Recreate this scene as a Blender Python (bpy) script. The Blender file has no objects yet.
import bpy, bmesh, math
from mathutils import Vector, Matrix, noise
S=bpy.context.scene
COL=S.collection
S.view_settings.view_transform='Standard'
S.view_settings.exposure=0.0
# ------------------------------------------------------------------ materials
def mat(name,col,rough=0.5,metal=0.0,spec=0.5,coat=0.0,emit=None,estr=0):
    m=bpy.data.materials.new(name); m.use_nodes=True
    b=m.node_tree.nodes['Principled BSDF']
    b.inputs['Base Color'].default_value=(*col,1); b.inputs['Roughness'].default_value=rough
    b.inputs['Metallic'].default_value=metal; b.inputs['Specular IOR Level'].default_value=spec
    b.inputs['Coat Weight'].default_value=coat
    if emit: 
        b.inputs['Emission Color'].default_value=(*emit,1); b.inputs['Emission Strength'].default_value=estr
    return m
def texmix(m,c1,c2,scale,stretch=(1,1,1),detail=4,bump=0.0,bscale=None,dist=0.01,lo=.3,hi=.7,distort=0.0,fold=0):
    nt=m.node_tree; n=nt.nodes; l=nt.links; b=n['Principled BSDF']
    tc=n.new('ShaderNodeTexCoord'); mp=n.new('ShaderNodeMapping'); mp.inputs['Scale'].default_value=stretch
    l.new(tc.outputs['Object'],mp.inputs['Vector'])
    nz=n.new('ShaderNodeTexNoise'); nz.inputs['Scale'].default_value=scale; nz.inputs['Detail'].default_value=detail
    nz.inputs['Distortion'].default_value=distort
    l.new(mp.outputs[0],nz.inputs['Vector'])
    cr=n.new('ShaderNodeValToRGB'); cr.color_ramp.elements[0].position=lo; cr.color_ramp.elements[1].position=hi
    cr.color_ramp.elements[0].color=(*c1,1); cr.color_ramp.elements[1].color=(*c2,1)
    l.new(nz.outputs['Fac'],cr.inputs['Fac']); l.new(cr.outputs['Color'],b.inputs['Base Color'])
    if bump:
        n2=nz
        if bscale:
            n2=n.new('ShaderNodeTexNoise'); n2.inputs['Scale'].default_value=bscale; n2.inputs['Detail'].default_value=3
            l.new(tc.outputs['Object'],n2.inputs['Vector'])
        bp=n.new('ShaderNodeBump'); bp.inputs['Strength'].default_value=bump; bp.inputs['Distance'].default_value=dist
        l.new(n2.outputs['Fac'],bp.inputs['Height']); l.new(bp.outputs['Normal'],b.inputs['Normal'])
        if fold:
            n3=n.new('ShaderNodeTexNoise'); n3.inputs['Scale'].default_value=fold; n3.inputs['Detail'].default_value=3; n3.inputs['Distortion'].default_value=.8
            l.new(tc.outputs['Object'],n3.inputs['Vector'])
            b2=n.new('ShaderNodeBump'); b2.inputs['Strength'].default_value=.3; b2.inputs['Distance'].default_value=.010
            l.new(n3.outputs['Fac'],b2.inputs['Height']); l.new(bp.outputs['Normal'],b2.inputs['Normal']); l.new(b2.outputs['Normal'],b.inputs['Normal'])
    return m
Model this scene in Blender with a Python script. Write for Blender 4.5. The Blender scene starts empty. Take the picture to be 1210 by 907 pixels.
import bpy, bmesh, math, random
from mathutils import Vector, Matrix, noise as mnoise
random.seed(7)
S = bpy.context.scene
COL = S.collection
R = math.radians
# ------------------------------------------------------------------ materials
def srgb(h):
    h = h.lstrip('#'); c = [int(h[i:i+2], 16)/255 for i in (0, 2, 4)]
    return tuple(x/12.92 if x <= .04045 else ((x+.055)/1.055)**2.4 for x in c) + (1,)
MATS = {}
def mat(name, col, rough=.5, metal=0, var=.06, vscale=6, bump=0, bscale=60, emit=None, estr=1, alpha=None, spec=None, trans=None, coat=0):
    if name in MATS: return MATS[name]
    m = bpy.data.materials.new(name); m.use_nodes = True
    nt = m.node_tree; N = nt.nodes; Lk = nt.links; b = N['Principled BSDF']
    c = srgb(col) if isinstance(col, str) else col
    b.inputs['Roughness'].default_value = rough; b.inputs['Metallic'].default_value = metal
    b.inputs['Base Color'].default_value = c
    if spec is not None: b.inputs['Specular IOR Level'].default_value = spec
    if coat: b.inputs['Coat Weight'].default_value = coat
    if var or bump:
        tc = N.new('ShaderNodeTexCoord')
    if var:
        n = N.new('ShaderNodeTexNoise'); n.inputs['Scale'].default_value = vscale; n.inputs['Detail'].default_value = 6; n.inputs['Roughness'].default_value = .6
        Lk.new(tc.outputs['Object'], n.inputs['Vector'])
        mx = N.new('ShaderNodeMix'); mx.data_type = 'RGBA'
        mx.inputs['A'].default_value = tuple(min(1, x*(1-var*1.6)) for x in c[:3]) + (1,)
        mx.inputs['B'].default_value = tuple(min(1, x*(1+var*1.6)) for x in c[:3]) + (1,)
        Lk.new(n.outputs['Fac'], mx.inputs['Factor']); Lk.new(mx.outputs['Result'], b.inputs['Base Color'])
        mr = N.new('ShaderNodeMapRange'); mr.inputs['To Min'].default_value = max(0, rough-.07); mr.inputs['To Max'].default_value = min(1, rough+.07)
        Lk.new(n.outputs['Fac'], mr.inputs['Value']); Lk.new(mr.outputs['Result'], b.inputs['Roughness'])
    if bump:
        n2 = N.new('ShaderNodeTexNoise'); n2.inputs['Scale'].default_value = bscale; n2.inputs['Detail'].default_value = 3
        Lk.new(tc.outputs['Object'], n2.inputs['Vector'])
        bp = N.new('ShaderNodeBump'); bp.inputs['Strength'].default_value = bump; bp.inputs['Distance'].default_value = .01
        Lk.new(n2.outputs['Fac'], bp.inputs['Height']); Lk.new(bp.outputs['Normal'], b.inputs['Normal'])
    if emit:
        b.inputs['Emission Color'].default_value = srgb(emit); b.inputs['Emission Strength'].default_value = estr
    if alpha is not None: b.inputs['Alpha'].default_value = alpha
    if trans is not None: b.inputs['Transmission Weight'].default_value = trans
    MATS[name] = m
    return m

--

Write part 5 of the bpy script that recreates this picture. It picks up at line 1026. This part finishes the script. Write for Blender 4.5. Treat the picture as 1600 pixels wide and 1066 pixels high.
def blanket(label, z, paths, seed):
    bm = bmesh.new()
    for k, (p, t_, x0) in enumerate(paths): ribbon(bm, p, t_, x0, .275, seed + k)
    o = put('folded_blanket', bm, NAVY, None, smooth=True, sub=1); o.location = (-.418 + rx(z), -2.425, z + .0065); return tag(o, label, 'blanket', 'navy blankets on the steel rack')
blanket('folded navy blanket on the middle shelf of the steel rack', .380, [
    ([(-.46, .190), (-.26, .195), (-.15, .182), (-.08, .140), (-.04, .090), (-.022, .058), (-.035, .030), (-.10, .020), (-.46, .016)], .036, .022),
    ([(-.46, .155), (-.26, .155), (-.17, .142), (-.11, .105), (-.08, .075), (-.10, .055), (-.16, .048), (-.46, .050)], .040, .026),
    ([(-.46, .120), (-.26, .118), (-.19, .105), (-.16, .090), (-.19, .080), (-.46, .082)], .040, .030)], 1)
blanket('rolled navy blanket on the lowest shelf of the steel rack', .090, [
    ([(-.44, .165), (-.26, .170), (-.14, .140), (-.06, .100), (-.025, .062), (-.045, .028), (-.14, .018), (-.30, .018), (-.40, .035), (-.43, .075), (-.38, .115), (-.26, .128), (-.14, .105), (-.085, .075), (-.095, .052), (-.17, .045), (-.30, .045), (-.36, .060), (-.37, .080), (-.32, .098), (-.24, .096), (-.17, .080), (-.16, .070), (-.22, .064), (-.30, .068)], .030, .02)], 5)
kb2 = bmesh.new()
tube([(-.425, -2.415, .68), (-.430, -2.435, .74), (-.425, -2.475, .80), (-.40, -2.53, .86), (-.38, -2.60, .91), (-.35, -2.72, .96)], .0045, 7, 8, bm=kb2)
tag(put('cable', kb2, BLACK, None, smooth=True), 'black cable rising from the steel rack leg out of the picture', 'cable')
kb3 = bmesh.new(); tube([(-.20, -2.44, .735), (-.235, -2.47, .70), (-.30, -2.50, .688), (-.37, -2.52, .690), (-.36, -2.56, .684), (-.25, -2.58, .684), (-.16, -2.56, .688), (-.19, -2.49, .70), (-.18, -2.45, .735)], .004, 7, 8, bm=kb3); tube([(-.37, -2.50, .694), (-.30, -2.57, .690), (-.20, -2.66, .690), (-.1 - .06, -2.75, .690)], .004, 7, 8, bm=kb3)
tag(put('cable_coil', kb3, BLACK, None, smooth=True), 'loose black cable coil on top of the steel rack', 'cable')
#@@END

◆ What is being asked: Of the lines above, copy each that contains "Write".

◆ Reply to the task:
Model this scene in Blender with a Python script. Write for Blender 4.5. The Blender scene starts empty. Take the picture to be 1210 by 907 pixels.
Write part 5 of the bpy script that recreates this picture. It picks up at line 1026. This part finishes the script. Write for Blender 4.5. Treat the picture as 1600 pixels wide and 1066 pixels high.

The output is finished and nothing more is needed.